Education is key to ending cycle of genocide

Starting this fall, several high schools around Quebec will receive a universal teaching guide on genocide as part of a pilot project.

By LALAI MANJIKIAN

THE MONTREAL GAZETTE

April 24 marks the 104th anniversary of the start of the Armenian genocide. While the event took place more than a century ago, for the descendants of survivors, it remains close. The Turkish state’s vehement denial of the genocide has left little space for justice, closure and healing.

In 1915, the Young Turks rounded up and arrested Armenian intellectuals and leaders in Constantinople (currently Istanbul) and deported them to central Anatolia, where they were executed. Turkish authorities saw the Armenians as a threat to the Ottoman Empire’s security and took away able-bodied men from their families to be imprisoned or killed, and subsequently drove women and children into death marches throughout the Syrian Desert. In addition, irreplaceable, centuries-old churches and architectural marvels were destroyed. This orchestrated annihilation campaign resulted in the death of 1.5 million individuals.

More than a century later, the last of the Armenian genocide survivors, once breathing testaments, are now only kept alive through archival footage and their children’s memories.

In the aftermath of such profoundly traumatic events, educating current and future generations — using historical facts and survivor testimonials — is not only a pedagogically sound approach, but it is, first and foremost, an ethical obligation.

In the digital age where information is as easily accessible as it is distorted, the lack of knowledge and awareness about the Armenian genocide remains astonishing. It is a disturbing reality that many Canadian students are still unaware that the Armenian genocide was the first of the modern ideologically motivated genocides. Hitler also referred to it, proclaiming: “Who, after all, speaks today of the annihilation of the Armenians?”

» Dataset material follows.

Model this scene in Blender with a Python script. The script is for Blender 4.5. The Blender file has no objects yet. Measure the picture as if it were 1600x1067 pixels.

Clearly, lessons of the past have not yet sunk in. Now, more than ever, it is urgent to educate current and future generations about past and unfolding atrocities.

The Foundation for Genocide Education, founded by Heidi Berger, daughter of a Holocaust survivor, aims to rectify this situation. The foundation’s mission is to ensure that the subject of genocide is taught in every high school in Quebec and across Canada.

In 2015, on the centennial of the Armenian genocide, the Foundation for Genocide Education began working with the Armenian National Committee of Quebec and Armenian scholars to develop a guide with the Quebec Ministry of Education.

Starting this fall, several high schools around Quebec will receive a universal teaching guide on genocide as part of a pilot project. Along with the Quebec ministry, the foundation will ensure that a comprehensive guide is available to high school teachers in order to facilitate the teaching of the highly complex and sensitive topic of genocide.

The foundation’s initiative is crucial given the present-day political climate where “fake news” is common currency, racial and religious hatred permeate, and fear of the “other” is on a sharp rise. There is an urgent need to encourage youth to break down the constructed barriers of “us versus them” and reflect critically about the dangers of intolerance.

Armenians, Assyrians, Jews, Cambodians, Rwandans, the Sudanese in Darfur have all faced forced displacement and unimaginable violence. The army in Myanmar is now annihilating the Rohingya Muslims, and the Yazidis were systematically killed and displaced by Islamic State terrorists in Iraq.

Closer to home, in Canada, the devastating repercussions of cultural genocide inflicted on the First Nations continue to be felt.

While it is commendable that a number of Turkish academics and activists are seeking accuracy and discussion, denial discourses propagated by the Turkish state continue to circulate. Scholars and historians have identified denial as being the final stage of genocide.

The list of genocides is too long. Education is vital in ending this cycle of hatred and violence, with Canada paving an exemplary path in genocide education.

Lalai Manjikian holds a PhD in Communication Studies from McGill University and teaches in the Humanities Department at Vanier College in Montreal. She is a board member of the Foundation for Genocide Education.